The crowd was Park Avenue and fashion-industry-adjacent, though Whitney Robinson, a former editor of Elle Decor who had become friendly with the elder Ms. Trump in recent years, was in the back and said he had “no idea” who most of the people there were.
But they did include Paolo Zampolli, the former modeling agent whom Mr. Trump appointed to the board of trustees at the John F. Kennedy Center for the Performing Arts; Dennis Basso, the fashion designer whose high-oomph fur designs Ms. Trump favored; Couri Hay, the publicist and gossip columnist; and Jeanine Pirro, the right-wing newscaster.
Near the lectern was a poster board of Ms. Trump on the cover of Vanity Fair in 1992, above the headline “Ivana Be a Star.” One of the speakers would later name all the other magazines whose covers she had graced, among them Town & Country and Vogue. But Ms. Trump was living an increasingly solitary life in her final years, according to Marc Bouwer, a designer who dressed her for many years and who was also seated toward the back, wearing a black suit, no shirt and a sparkly costume jewelry necklace that he thought Ms. Trump would have liked; she was an unapologetic proponent of pairing fake jewelry with super-expensive clothing.
“She had been isolated,” Mr. Bouwer continued, in a brief interview at the church. “There was a lot of pain, a lot of sadness,” he said, before declining to elaborate on it.

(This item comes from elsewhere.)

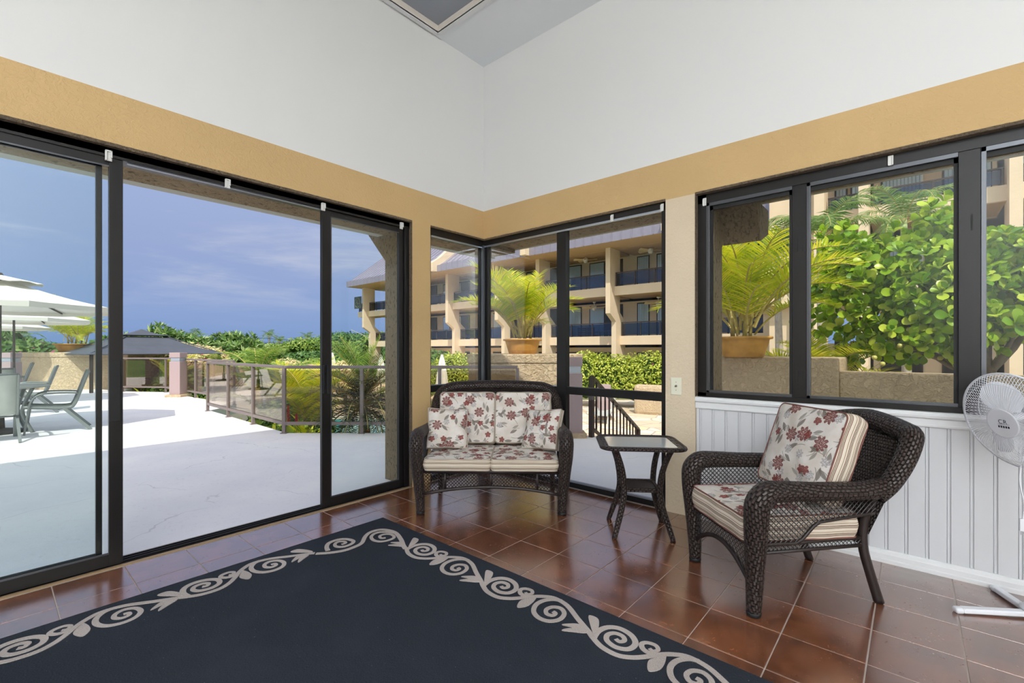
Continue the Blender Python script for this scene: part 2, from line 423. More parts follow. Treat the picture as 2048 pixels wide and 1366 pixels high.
# ================================================================= ROOM SHELL
def tilemat():
    m, t, o = mat0('terracotta_tile'); pos = t.new('ShaderNodeNewGeometry').outputs['Position']
    rnd = t.new('ShaderNodeObjectInfo').outputs['Random']
    p2 = t.vm('ADD', pos, t.vm('SCALE', t.comb(rnd, rnd, rnd), sc=37.0))
    a = t.noise(p2, 5, 6, .62, .7); b = t.noise(p2, 26, 5, .65, .4)
    col = t.ramp(t.m('ADD', t.m('MULTIPLY', a, .7), t.m('MULTIPLY', b, .3)),
                 [(.3, lin(72, 39, 24)), (.48, lin(116, 66, 38)), (.6, lin(142, 84, 50)), (.75, lin(160, 102, 66))])
    col = t.mix(t.m('MULTIPLY', rnd, .28), col, lin(72, 42, 36))
    pits = t.step(t.noise(p2, 75, 2, .5), .36, .28); blot = t.step(t.noise(p2, 9, 2), .52, .6)
    pk = t.m('MULTIPLY', pits, blot)
    col = t.mix(t.m('MULTIPLY', pk, .6), col, lin(60, 36, 30))
    rough = t.m('ADD', .17, t.m('ADD', t.m('MULTIPLY', b, .12), t.m('MULTIPLY', pk, .4)))
    h = t.m('SUBTRACT', t.m('MULTIPLY', t.noise(p2, 12, 3), .25), t.m('MULTIPLY', pk, .5))
    prin(t, o, col, rough, 0, .5, t.bump(h, .12, .004), coat=1.0, coatr=.2, ior=1.5, cior=2.5); return m
MT['tile'] = tilemat()
fl = tag(MB().box(-.2, 8, -8, .2, -.3, -.0025).build('floor', MT['grout']), 'reddish terracotta tiled floor with pale grout joints', 'floor', kind='structure')
xs = [0.0] + [.304 + .3075 * k for k in range(14)]; ys = [0.0] + [-.281 - .3048 * k for k in range(14)]
tcache = {}
for i in range(len(xs) - 1):
    for j in range(len(ys) - 1):
        x0, x1, y1, y0 = xs[i], xs[i + 1], ys[j], ys[j + 1]
        if x0 > .8 and y1 < -1.9: continue
        if x1 < .32 and False: continue
        key = (i == 0, j == 0); g = .0022
        w, h = x1 - x0 - 2 * g, y1 - y0 - 2 * g
        if key not in tcache:
            b = MB().box(-w / 2, w / 2, -h / 2, h / 2, -.010, 0); tcache[key] = b.mesh('tile', MT['tile'])
        o = put('tile', tcache[key], fl, bev=.0018)
        o.location = ((x0 + x1) / 2, (y0 + y1) / 2, random.uniform(-.0004, .0004))
        o.rotation_euler = (random.gauss(0, .0012), random.gauss(0, .0012), 0)
# --- walls
wl = MB().box(-.2, 0, -.945, -.73, -.05, 2.48)
wl.box(-.2, 0, -8, -5.6, -.05, 2.48); wl.box(-.2, 0, -8, .2, 2.48, 2.787)
wl = tag(wl.build('wall_left', MT['tan']), 'tan stucco wall band above the sliding doors', 'wall', kind='structure')
MB().box(-.2, -.003, -8, .2, 2.787, 4.5).build('upper_wall', MT['white_wall'], wl)['label'] = 'smooth white upper wall'
wr = MB().box(4.9, 8, 0, .2, -.05, 2.476); wr.box(-.2, 8, 0, .2, 2.476, 2.787); wr.box(2.267, 4.9, .03, .2, -.05, .92)
wr = tag(wr.build('wall_right', MT['tan']), 'tan stucco wall band and pale pier with a light switch', 'wall', kind='structure')
MB().box(2.036, 2.267, 0, .2, -.05, 2.476).build('pier', MT['cream'], wr)['label'] = 'tan plaster pier with bounce light painted into its paler colour'
MB().box(-.2, 8, .003, .2, 2.787, 4.5).build('upper_wall', MT['white_wall'], wr)['label'] = 'smooth white upper wall'
tag(MB().box(0, 8.2, -8.2, -8, -.05, 4.5).build('wall_back', MT['white_wall']), 'white wall behind the viewer', 'wall', kind='structure')
tag(MB().box(8, 8.2, -8, .2, -.05, 4.5).build('wall_far', MT['white_wall']), 'white side wall of the room out of view', 'wall', kind='structure')
# ceiling with a recessed skylight: corner at x=.2, y=-.78
cb = MB(); X0, X1, Y0, Y1, zc = .05, 2.6, -3.4, -.675, 4.36
for a in ((-.2, 8.2, Y1, .2), (-.2, 8.2, -8.2, Y0), (-.2, X0, Y0, Y1), (X1, 8.2, Y0, Y1)): cb.box(a[0], a[1], a[2], a[3], zc, zc + .14)
ce = tag(cb.build('ceiling', MT['ceil']), 'flat white ceiling with a recessed grey skylight panel', 'ceiling', kind='structure')
fr = MB()
for a in ((X0, X1, Y1 - .012, Y1 + .03), (X0, X1, Y0 - .03, Y0 + .012), (X0 - .03, X0 + .012, Y0, Y1), (X1 - .012, X1 + .03, Y0, Y1)): fr.box(a[0], a[1], a[2], a[3], zc - .018, zc)
fr.build('skylight_frame', MT['trim'], ce)
fr = MB()
for a in ((X0, X1, Y1 - .012, Y1), (X0, X1, Y0, Y0 + .012), (X0, X0 + .012, Y0, Y1), (X1 - .012, X1, Y0, Y1)): fr.box(a[0], a[1], a[2], a[3], zc - .012, zc + .075)
fr.build('skylight_liner', M('cream_liner', (224, 216, 204), .6), ce)
MB().box(X0 + .012, X1 - .012, Y0 + .012, Y1 - .012, zc + .06, zc + .09).build('skylight_panel', M('grey_frosted_panel', (150, 156, 166), .55, bump=.25, bscale=500, bdist=.001), ce)
# --- right wall wainscot : bead boards, rail and base board
wn = thing('trim_1', 'white beadboard wainscot below the wide window', 'wainscot', (2.27, .03, 0), kind='structure')
pm = None; gx = 3.406 - 13 * .0915
for k in range(28):
    x = gx + .0915 * k; lo = max(x, 2.272)
    if x + .0915 < 2.3: continue
    b = MB().box(lo - x + .003 if lo == x else lo - x, .0765, 0, .011, .06, .85)
    b.box(.0795, .0835, .002, .011, .06, .85)
    if lo == x and pm is None: pm = b.mesh('plank', MT['bead'])
    me = pm if lo == x else b.mesh('plank', MT['bead'])
    o = put('plank', me, wn, bev=.0015); o.location = (x - 2.27, -.012, 0)
MB().box(2.268, 4.9, .026, .031, .05, .86).build('backing_board', MT['bead'], wn)
b = MB(); prof = [(.03, .836), (.012, .836), (.006, .842), (.006, .850), (.010, .856), (.010, .884), (-.004, .892), (-.006, .905), (-.002, .912), (.004, .914), (.004, .924), (.03, .926)]
b.prism([(2.268, y, z) for y, z in prof], (2.632, 0, 0))
tag(b.build('trim_2', MT['trim']), 'moulded white chair rail under the wide window sill', 'moulding', kind='structure')
b = MB(); prof = [(.03, 0), (-.004, 0), (-.004, .02), (.002, .026), (.002, .05), (.006, .056), (.008, .066), (.014, .074), (.03, .076)]
b.prism([(2.268, y, z) for y, z in prof], (2.632, 0, 0))
tag(b.build('baseboard_right', MT['trim']), 'low white moulded baseboard below the beadboard', 'baseboard', kind='structure')
# --- rough stucco reveals (dark, chipped plaster edge) round the openings
def rough_strip(b, a, q, w, seed, nrm):
    r = random.Random(seed); a, q = Vector(a), Vector(q); L = (q - a).length; n_ = int(L / .02); d = (q - a) / n_; nrm = Vector(nrm); w = Vector(w)
    pts = []
    for i in range(n_ + 1):
        p = a + d * i; pts += [p + nrm * r.uniform(.0, .006), p + w * r.uniform(.85, 1.0) + nrm * .001, ]
    b.add(pts, [(2 * i, 2 * i + 1, 2 * i + 3, 2 * i + 2) for i in range(n_)])
b = MB()
rough_strip(b, (.0005, -5.6, 2.48), (.0005, -.945, 2.48), (0, 0, .014), 1, (0, 0, -1)); rough_strip(b, (.0005, -.73, 2.48), (.0005, 0, 2.48), (0, 0, .012), 2, (0, 0, -1))
b.box(-.05, .0, -5.6, -.945, 2.472, 2.4795); b.box(-.15, 0, -.95, -.944, 0, 2.478)
b.build('reveal', MT['jamb'], wl)['label'] = 'dark chipped plaster edge'
b = MB()
rough_strip(b, (0, -.0005, 2.476), (2.036, -.0005, 2.476), (0, 0, .014), 3, (0, 0, -1)); rough_strip(b, (2.267, -.0005, 2.476), (4.9, -.0005, 2.476), (0, 0, .012), 4, (0, 0, -1))
b.box(2.267, 4.9, 0, .06, 2.468, 2.475); b.box(2.266, 2.272, 0, .06, .93, 2.474)
b.build('reveal', MT['jamb'], wr)['label'] = 'dark chipped plaster edge'

# ================================================================= DOORS AND WINDOWS
d1 = thing('door_1', 'dark bronze sliding glass door slid open onto the sunny deck', 'door', (-.1, -3.2, 0), kind='structure')
b = MB().box(-.15, -.035, -5.6, -.945, 2.415, 2.472); b.box(-.15, -.04, -1.0, -.95, 0, 2.43); b.box(-.15, -.04, -5.6, -5.55, 0, 2.43)
b.box(-.06, -.035, -5.6, -.95, 2.43, 2.476)
b.build('frame', MT['bronze'], d1, bev=.002)
b = MB().box(-.15, -.035, -5.6, -.95, -.03, .003); b.box(-.065, -.06, -5.6, -.95, .003, .016); b.box(-.095, -.09, -5.6, -.95, .003, .018); b.box(-.13, -.125, -5.6, -.95, .003, .018)
b.build('floor_track', MT['bronze'], d1); MB().box(-.035, -.012, -5.6, -.95, -.002, .006).build('threshold_strip', M('tan_threshold', (150, 126, 96), .7), d1)
b = MB().box(-.064, -.059, -3.0, -1.76, 2.405, 2.417); b.build('track_edge', MT['alu'], d1)
def slider(x0, x1, ya, yb, sl, sr, nm, gl):
    o = MB(); o.box(x0, x1, ya, ya + sl, .006, 2.43); o.box(x0, x1, yb - sr, yb, .006, 2.43)
    o.box(x0, x1, ya + sl, yb - sr, 2.37, 2.43); o.box(x0, x1, ya + sl, yb - sr, .008, .078)
    pn = o.build('sash', MT['bronze'], d1, bev=.002)
    xm = (x0 + x1) / 2
    MB().box(xm - .003, xm + .003, ya + sl, yb - sr, .078, 2.37).build('pane', MT[gl], pn)
    e = MB(); e.box(x1 - .004, x1 + .001, ya + sl, yb - sr, .078, .088); e.box(x1 - .004, x1 + .001, ya + sl - .002, ya + sl + .006, .078, 2.37); e.box(x1 - .004, x1 + .001, ya + sl, yb - sr, 2.362, 2.37)
    e.build('glazing_bead', MT['bronze_lt'], pn); return pn
p1 = slider(-.078, -.045, -4.55, -3.022, .06, .064, 'near', 'glass_tint')
p2 = slider(-.122, -.092, -4.5, -3.11, .06, .028, 'far', 'glass_tint')
p3 = slider(-.092, -.058, -1.785, -1.005, .075, .045, 'right', 'glass_tint')
h = MB().box(-.044, -.036, -3.086, -3.034, .86, 1.22); h.build('handle', MT['black'], p1, bev=.002)
h = MB().box(-.056, -.040, -1.783, -1.765, .93, 1.16); h.box(-.056, -.016, -1.760, -1.735, .93, 1.16); h.box(-.056, -.046, -1.783, -1.735, .94, 1.15); h.build('handle', MT['black'], p3, bev=.002)
w1 = thing('window_1', 'narrow left pane of the corner window above the loveseat', 'window', (-.06, -.36, 0), kind='structure')
w2 = thing('window_2', 'tall two-bay corner window behind the loveseat and side table', 'window', (1.0, .06, 0), kind='structure')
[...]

Dorothy Curry, the former nanny to Ivanka, Donald Jr. and Eric, was perhaps the most striking speaker. In her two-minute speech, she alluded to that isolation, talking about how she had been close to Ms. Trump through the spring and summer of her life, after which followed an autumn and “inevitable winter” of “roses dying” as her former employer’s field of dreams became a “sinking swamp” of “parasites” who had kept her “afloat” with “illicit dreams and schemes.”

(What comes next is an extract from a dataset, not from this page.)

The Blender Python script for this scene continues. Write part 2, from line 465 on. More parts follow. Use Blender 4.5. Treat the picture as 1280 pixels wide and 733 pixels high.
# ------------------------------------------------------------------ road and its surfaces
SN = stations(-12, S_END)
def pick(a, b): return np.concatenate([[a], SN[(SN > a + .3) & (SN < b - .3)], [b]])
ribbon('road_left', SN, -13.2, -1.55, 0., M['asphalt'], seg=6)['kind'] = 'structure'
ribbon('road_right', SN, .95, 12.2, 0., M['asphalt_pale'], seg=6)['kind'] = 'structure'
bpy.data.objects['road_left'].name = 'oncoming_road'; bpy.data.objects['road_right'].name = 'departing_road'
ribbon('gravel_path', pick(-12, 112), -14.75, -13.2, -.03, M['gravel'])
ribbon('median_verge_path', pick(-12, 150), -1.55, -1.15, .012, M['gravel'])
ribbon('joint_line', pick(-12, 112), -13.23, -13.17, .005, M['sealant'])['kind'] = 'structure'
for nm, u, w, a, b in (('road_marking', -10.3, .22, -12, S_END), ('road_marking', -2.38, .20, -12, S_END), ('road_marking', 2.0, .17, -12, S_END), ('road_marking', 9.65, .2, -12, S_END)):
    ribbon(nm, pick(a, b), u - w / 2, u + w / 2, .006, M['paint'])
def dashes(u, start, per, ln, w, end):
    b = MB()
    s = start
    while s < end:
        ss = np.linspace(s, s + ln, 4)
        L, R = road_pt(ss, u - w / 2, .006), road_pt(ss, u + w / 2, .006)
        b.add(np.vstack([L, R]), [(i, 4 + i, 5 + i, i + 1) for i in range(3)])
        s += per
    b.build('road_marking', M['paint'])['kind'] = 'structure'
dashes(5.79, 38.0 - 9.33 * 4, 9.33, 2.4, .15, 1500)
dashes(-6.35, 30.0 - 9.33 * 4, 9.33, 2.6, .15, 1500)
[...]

“Ivana, we have reached out to you many, many times, but obviously we didn’t reach out far enough,” she said. “We all basically let go and let God, and now you are totally in God’s hands.”

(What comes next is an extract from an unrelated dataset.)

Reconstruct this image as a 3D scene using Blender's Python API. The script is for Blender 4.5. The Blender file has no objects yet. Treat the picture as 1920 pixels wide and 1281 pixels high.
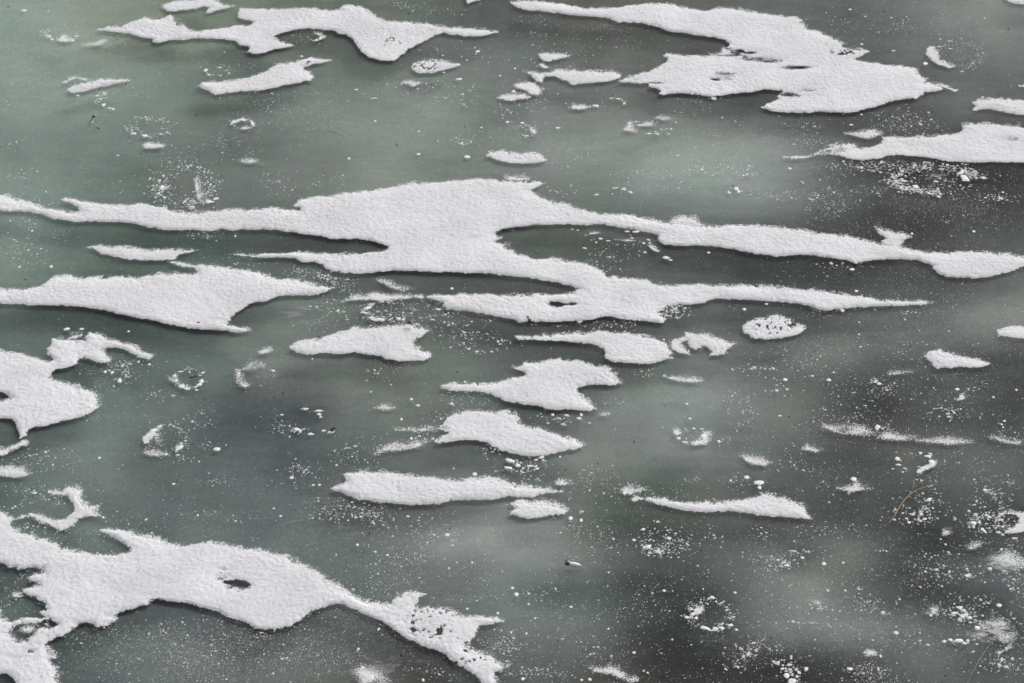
import bpy, math
import numpy as np
R = math.radians
# ---------------------------------------------------------------- camera, sky, sun, exposure
S = bpy.context.scene
CAM_H, PITCH, HFOV = 6.3, R(36.0), R(21.0)
cam_d = bpy.data.cameras.new("camera"); cam = bpy.data.objects.new("camera", cam_d)
S.collection.objects.link(cam); S.camera = cam
cam.location = (0, 0, CAM_H); cam.rotation_euler = (math.pi/2 - PITCH, 0, 0)
cam_d.sensor_fit = 'HORIZONTAL'; cam_d.angle = HFOV; cam_d.clip_start = 0.1; cam_d.clip_end = 2000

SUN_EL, SUN_AZ = R(38), R(38)          # azimuth clockwise from +Y (the view direction)
W = bpy.data.worlds.new("World"); S.world = W; W.use_nodes = True
wn = W.node_tree; bg = wn.nodes['Background']
sky = wn.nodes.new('ShaderNodeTexSky'); sky.sky_type = 'NISHITA'; sky.sun_disc = False
sky.sun_elevation = SUN_EL; sky.sun_rotation = SUN_AZ
sky.air_density = 0.8; sky.dust_density = 6.0; sky.ozone_density = 0.6; sky.altitude = 200
hsv = wn.nodes.new('ShaderNodeHueSaturation'); hsv.inputs['Saturation'].default_value = 0.30
wn.links.new(sky.outputs[0], hsv.inputs['Color']); wn.links.new(hsv.outputs[0], bg.inputs['Color'])
bg.inputs['Strength'].default_value = 0.09
sd = bpy.data.lights.new("sun", 'SUN'); sun = bpy.data.objects.new("sun", sd); S.collection.objects.link(sun)
sd.energy = 1.5; sd.angle = R(28); sd.color = (1.0, 0.965, 0.94)
sun.rotation_euler = (math.pi/2 - SUN_EL, 0, math.pi - SUN_AZ)
sun.location = (4, 14, 6)
S.view_settings.view_transform = 'Standard'; S.view_settings.look = 'None'
S.view_settings.gamma = 1.0; S.view_settings.exposure = 0.31
S.render.resolution_x, S.render.resolution_y = 1024, 683

# ---------------------------------------------------------------- plan coordinates on the ice
# the plan of the ice was surveyed in sheet units (1920 x 1281); G() gives the point on the lake surface in metres
F = 960.0/math.tan(HFOV/2)
cp, sp = math.cos(PITCH), math.sin(PITCH)
def G(px, py):
    px = np.asarray(px, float); py = np.asarray(py, float)
    u = (px-960.0)/F; v = (640.5-py)/F
    dz = -sp + v*cp; t = CAM_H/(-dz)
    return u*t, (cp + v*sp)*t
def P(x, y):                                      # the inverse
    d = y*cp + CAM_H*sp
    return 960 + F*x/d, 640.5 - F*(y*sp - CAM_H*cp)/d
def MPP(py):                                      # metres per sheet unit across
    a = G(960, py); return math.hypot(a[1], CAM_H)/F
TX = dict(A=0, B=480, C=940, D=1420); TY = {'1': 0, '2': 320, '3': 620, '4': 950}; K = 500/1920
def T(s):
    """'A1 10,20 30,40 B1 5,6 ...' -> sheet points"""
    out = []; t = None
    for w in s.split():
        if ',' in w:
            a, b = w.split(','); out.append((TX[t[0]] + float(a)*K, TY[t[1]] + float(b)*K))
        else: t = w
    return np.array(out)

# ---------------------------------------------------------------- noise
def _h(ix, iy, seed):
    n = (ix.astype(np.int64)*374761393 + iy.astype(np.int64)*668265263 + seed*974634777) & 0x7fffffff
    n = ((n ^ (n >> 13))*1274126177) & 0x7fffffff
    n = ((n ^ (n >> 15))*2246822519) & 0x7fffffff
    return ((n ^ (n >> 16)) & 0xffffff)/float(0xffffff)
def vn(x, y, seed=0):
    ix = np.floor(x); iy = np.floor(y); fx = x-ix; fy = y-iy
    fx = fx*fx*(3-2*fx); fy = fy*fy*(3-2*fy)
    a = _h(ix, iy, seed); b = _h(ix+1, iy, seed); c = _h(ix, iy+1, seed); d = _h(ix+1, iy+1, seed)
    return (a*(1-fx)+b*fx)*(1-fy) + (c*(1-fx)+d*fx)*fy - 0.5
def fbm(x, y, wl, octs=4, seed=0, gain=0.5):
    r = 0; a = 1; f = 1/wl; t = 0
    for i in range(octs):
        c, s = math.cos(i*1.1+seed), math.sin(i*1.1+seed)
        r = r + a*vn((x*c-y*s)*f, (x*s+y*c)*f, seed*17+i); t += a; a *= gain; f *= 2.03
    return r/t
rng = np.random.RandomState(7)

# ---------------------------------------------------------------- materials
def mat(name, col, rough=0.6, **kw):
    m = bpy.data.materials.new(name); m.use_nodes = True
    b = m.node_tree.nodes['Principled BSDF']
    b.inputs['Base Color'].default_value = (*col, 1); b.inputs['Roughness'].default_value = rough
    for k, v in kw.items(): b.inputs[k.replace('_', ' ')].default_value = v
    return m
def noise_mat(name, c0, c1, scale, rough=0.7, spec=0.3, bump=0.0):
    m = mat(name, c0, rough); nt = m.node_tree; b = nt.nodes['Principled BSDF']
    b.inputs['Specular IOR Level'].default_value = spec
    geo = nt.nodes.new('ShaderNodeNewGeometry'); nz = nt.nodes.new('ShaderNodeTexNoise')
    nz.inputs['Scale'].default_value = scale; nz.inputs['Detail'].default_value = 4
    nt.links.new(geo.outputs['Position'], nz.inputs['Vector'])
    rp = nt.nodes.new('ShaderNodeValToRGB')
    rp.color_ramp.elements[0].position = 0.35; rp.color_ramp.elements[1].position = 0.65
    rp.color_ramp.elements[0].color = (*c0, 1); rp.color_ramp.elements[1].color = (*c1, 1)
    nt.links.new(nz.outputs['Fac'], rp.inputs[0]); nt.links.new(rp.outputs[0], b.inputs['Base Color'])
    if bump:
        bp = nt.nodes.new('ShaderNodeBump'); bp.inputs['Distance'].default_value = bump; bp.inputs['Strength'].default_value = 1
        nt.links.new(nz.outputs['Fac'], bp.inputs['Height']); nt.links.new(bp.outputs[0], b.inputs['Normal'])
    return m
M_snow = noise_mat('snow_grains', (0.68, 0.69, 0.72), (0.81, 0.815, 0.84), 330, 0.8, 0.15, 0.0024)
def soft_tone(m):
    nt = m.node_tree; N = nt.nodes.new; L = nt.links.new; b = [n for n in nt.nodes if n.type == 'BSDF_PRINCIPLED'][0]
    geo = N('ShaderNodeNewGeometry'); nz = N('ShaderNodeTexNoise'); nz.inputs['Scale'].default_value = 5; nz.inputs['Detail'].default_value = 6; nz.inputs['Roughness'].default_value = .6; L(geo.outputs['Position'], nz.inputs['Vector'])
    mr = N('ShaderNodeMapRange'); mr.inputs[1].default_value = .35; mr.inputs[2].default_value = .65; mr.inputs[3].default_value = .90; mr.inputs[4].default_value = 1.03; L(nz.outputs['Fac'], mr.inputs[0])
    src = b.inputs['Base Color'].links[0].from_socket; sc = N('ShaderNodeVectorMath'); sc.operation = 'SCALE'; L(src, sc.inputs[0]); L(mr.outputs[0], sc.inputs['Scale']); L(sc.outputs[0], b.inputs['Base Color'])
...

Mr. Basso, instead, described the good years. He recalled meeting Ms. Trump in September 1983, when he showed his first collection at the Regency Hotel and she went backstage afterward to meet him.
“She’s standing there in chocolate brown Gucci,” he said, “and she said: ‘I like you. You’re cute. You’re chubby, but we can fix that.’”
The following day, he said, she arrived at his showroom for an appointment and walked out with an order for seven pieces, along with an order to “send the bill to the Donald.”
She was, Mr. Basso and others said, a businesswoman who played an instrumental role decorating the hotels and residential buildings her former husband had worked on, among them Trump Tower, the Plaza Hotel and the Taj Mahal in Atlantic City. And when he ran for president, she was a full-throated supporter.
Ms. Trump had shared her ex-husband’s hunger for attention, and it wasn’t easy, others said in interviews, when her celebrity faded and his reignited, first with the television show “The Apprentice” and then when he became a successful presidential candidate. The adult children she had largely raised became appendages for him.
Nearly two hours after the funeral began, pallbearers carried the coffin outside to a recessional performed by Christopher Macchio, who also sang at the Republican National Convention when the former president accepted his party’s nomination in 2020. Mr. Trump and his current wife, Melania, trailed behind the body, followed by Ivanka, Eric and Don Jr.
The coffin was placed in a black hearse bearing the name of Frank E. Campbell Funeral Home, the place of near-rest for many members of New York’s elite. It was headed next to her ex-husband’s golf course in Bedminster, N.J., where ground was consecrated so Ms. Trump could have a traditional Catholic burial.
It was, in a way, the former couple’s final joint real-estate deal.